The primary objective of STS-75 was to carry the Tethered Satellite System Reflight (TSS-1R) into orbit and to deploy it spaceward on a conducting tether. The mission also flew the United States Microgravity Payload (USMP-3) designed to investigate materials science and condensed matter physics.
The TSS-1R mission was a reflight of TSS-1 which was flown onboard Space Shuttle Atlantis on STS-46 in July/August 1992. The Tether Satellite System circled the Earth at an altitude of 296 kilometers, placing the tether system within the rarefied electrically charged layer of the atmosphere known as the ionosphere.

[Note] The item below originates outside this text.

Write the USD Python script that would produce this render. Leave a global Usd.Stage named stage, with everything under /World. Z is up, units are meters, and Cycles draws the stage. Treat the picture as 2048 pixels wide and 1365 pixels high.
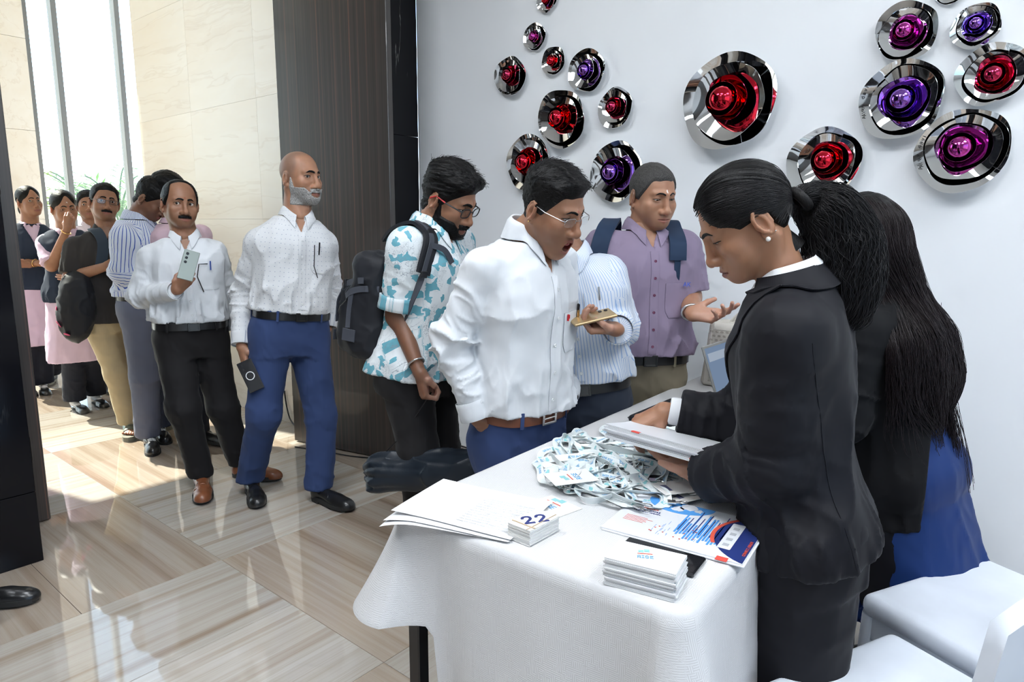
import math, random
import numpy as np, trimesh, usdkit, meshkit
from scipy.interpolate import PchipInterpolator
from shapely.geometry import Polygon, box as sbox
from pxr import Usd, UsdGeom, UsdLux, UsdShade, Sdf, Gf, Vt
np.seterr(all='ignore')
stage = Usd.Stage.CreateInMemory()
UsdGeom.SetStageUpAxis(stage, 'Z'); UsdGeom.SetStageMetersPerUnit(stage, 1.0)
UsdGeom.Xform.Define(stage, '/World'); UsdGeom.Scope.Define(stage, '/World/Looks')
V = lambda *a: np.array(a, float)
# ------------------------------------------------------------------ camera, sky, sun, lamps, exposure
FPX, CX, CY, EYEH = 1350., 1024., 682.5, 1.38
PITCH, YAW, ROLL = math.radians(9.67), math.radians(39.6), math.radians(-.3)
EXPOSURE = 0.0
FWD = V(-math.sin(YAW)*math.cos(PITCH), math.cos(YAW)*math.cos(PITCH), -math.sin(PITCH))
_r0 = V(math.cos(YAW), math.sin(YAW), 0); _u0 = np.cross(_r0, FWD)
RGT = math.cos(ROLL)*_r0-math.sin(ROLL)*_u0; UPV = math.sin(ROLL)*_r0+math.cos(ROLL)*_u0
EYE = V(0, 0, EYEH)
cam = UsdGeom.Camera.Define(stage, '/World/camera')
cam.CreateHorizontalApertureAttr(36.0); cam.CreateVerticalApertureAttr(36.0*1365/2048)
cam.CreateFocalLengthAttr(36.0*FPX/2048); cam.CreateExposureAttr(EXPOSURE)
cam.CreateClippingRangeAttr(Gf.Vec2f(.05, 500))
_m = Gf.Matrix4d(1.0)
for _i, _v in enumerate((RGT, UPV, -FWD)): _m.SetRow(_i, Gf.Vec4d(*_v, 0))
_m.SetRow(3, Gf.Vec4d(*EYE, 1)); cam.AddTransformOp().Set(_m)

def nodes(name, n, links=(), surface='p.BSDF', volume=None):
    return usdkit.material(stage, '/World/Looks/'+name, n, links, surface=surface, volume=volume)
dome = UsdLux.DomeLight.Define(stage, '/World/sky')
dome.CreateIntensityAttr(1.0)
nodes('sky_look', {'t': ('sky_texture', {'sky_type': 'hosek_wilkie', 'sun_direction': (-.62, -.25, .74), 'turbidity': 5.0, 'ground_albedo': .5}),
    'b': ('background_shader', {'strength': 11.0})}, [('t.color', 'b.color')], surface='b.background')
UsdShade.MaterialBindingAPI.Apply(dome.GetPrim()).Bind(UsdShade.Material.Get(stage, '/World/Looks/sky_look'))
sun = UsdLux.DistantLight.Define(stage, '/World/sun'); sun.CreateAngleAttr(.55); sun.CreateIntensityAttr(60000.0); sun.CreateColorAttr(Gf.Vec3f(1, .93, .82))
def look_matrix(d, up=(0, 0, 1)):
    d = V(*d)/np.linalg.norm(d); z = -d; x = np.cross(up, z); x /= np.linalg.norm(x); y = np.cross(z, x)
    m = Gf.Matrix4d(1.0)
    for i, v in enumerate((x, y, z)): m.SetRow(i, Gf.Vec4d(*map(float, v), 0))
    return m
SUN_DIR = V(.70, .16, -.68)
sun.AddTransformOp().Set(look_matrix(SUN_DIR))
LAMP_POWER = 1.32
# ------------------------------------------------------------------ pixels of the photograph to points
def ray(px, py): return FWD+RGT*(px-CX)/FPX-UPV*(py-CY)/FPX
def onz(px, py, z=0.):
    d = ray(px, py); return EYE+d*((z-EYEH)/d[2])
def ony(px, py, y):
    d = ray(px, py); return EYE+d*(y/d[1])
def onx(px, py, x):
    d = ray(px, py); return EYE+d*(x/d[0])
def deep(px, py, t): return EYE+ray(px, py)*t
def unit(v):
    v = np.asarray(v, float); return v/(np.linalg.norm(v)+1e-12)
# ------------------------------------------------------------------ stage helpers
used = {}
def path_of(name, parent=None):
    base = (str(parent.GetPath()) if parent is not None else '/World')+'/'+name
    k = used.get(base, 0); used[base] = k+1
    return base if k == 0 else f'{base}_{k:03d}'
def tag(p, label=None, cat=None, group=None, kind=None):
    for k, v in (('label', label), ('category', cat), ('group', group), ('kind', kind)):
        if v: p.SetCustomDataByKey(k, v)
    return p
def thing(name, label=None, cat=None, group=None, loc=None, rot=None, kind=None):
    x = UsdGeom.Xform.Define(stage, path_of(name))
    if loc is not None:
        m = Gf.Matrix4d(1.0)
        if rot is not None:
            for i in range(3): m.SetRow(i, Gf.Vec4d(*map(float, rot[:, i]), 0))
        m.SetRow(3, Gf.Vec4d(*map(float, loc), 1)); x.AddTransformOp().Set(m)
    return tag(x.GetPrim(), label, cat, group, kind)
def obj(name, mesh, mat, parent=None, smooth=35, col=None, uv=None, label=None):
    """One Mesh prim; mesh = trimesh / (v, f); col = per vertex colours, uv = per vertex st (both need smooth False/True)"""
    if isinstance(mesh, list): mesh = cat_(mesh)
    if (col is not None or uv is not None) and smooth not in (False, True): smooth = True
    m = usdkit.mesh(stage, path_of(name, parent), mesh, mat if not isinstance(mat, str) else '/World/Looks/'+mat, smooth=smooth, uv=uv)
    if col is not None:
        UsdGeom.PrimvarsAPI(m).CreatePrimvar('col', Sdf.ValueTypeNames.Color3fArray, 'vertex').Set(Vt.Vec3fArray.FromNumpy(np.asarray(col, np.float32)))
    p = m.GetPrim()
    if label: p.SetCustomDataByKey('label', label)
    return p
def copy_of(src, loc, rot=None, label=None, cat=None, group=None):
    t = thing(src.GetName().rstrip('0123456789').rstrip('_'), label, cat, group, loc, rot)
    t.GetReferences().AddInternalReference(src.GetPath()); t.SetInstanceable(True); return t
def curves(name, pts, widths, mat, parent):
    """pts: list of (n,3) arrays"""
    c = UsdGeom.BasisCurves.Define(stage, path_of(name, parent))
    c.CreateTypeAttr('linear'); c.CreateCurveVertexCountsAttr(Vt.IntArray([len(p) for p in pts]))
    c.CreatePointsAttr(Vt.Vec3fArray.FromNumpy(np.vstack(pts).astype(np.float32)))
    w = np.concatenate([np.broadcast_to(x, (len(p),)) for p, x in zip(pts, widths)]) if isinstance(widths, list) else np.full(sum(map(len, pts)), widths)
    c.CreateWidthsAttr(Vt.FloatArray.FromNumpy(w.astype(np.float32))); c.SetWidthsInterpolation('vertex')
    UsdShade.MaterialBindingAPI.Apply(c.GetPrim()).Bind(UsdShade.Material.Get(stage, '/World/Looks/'+mat)); return c.GetPrim()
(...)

STS-75 mission scientists hoped to deploy the tether to a distance of 20.7 kilometers (12.9 mi). Over 19 kilometers of the tether were deployed before the tether broke. It remained in orbit for a number of weeks and was easily visible from the ground, appearing something like a small but surprisingly bright fluorescent light traveling through the sky.
The electric conductor of the tether was a copper braid wound around a nylon (Nomex) string. It was encased in teflon-like insulation, with an outer cover of kevlar, inside a nylon (Nomex) sheath. The culprit turned out to be the innermost core, made of a porous material which, during its manufacture, trapped many bubbles of air, at atmospheric pressure.
Later vacuum-chamber experiments suggested that the unwinding of the reel uncovered pinholes in the insulation. That in itself would not have caused a major problem, because the ionosphere around the tether, under normal circumstance, was too rarefied to divert much of the current. However, the air trapped in the insulation changed that. As it bubbled out of the pinholes, the high voltage of the nearby tether, about 3500 volts, converted it into a plasma (in a way similar to the ignition of a fluorescent tube), a relatively dense one and therefore a much better conductor of electricity. This plasma diverted to the metal of the shuttle and from there to the ionospheric return circuit. That current was enough to melt the cable.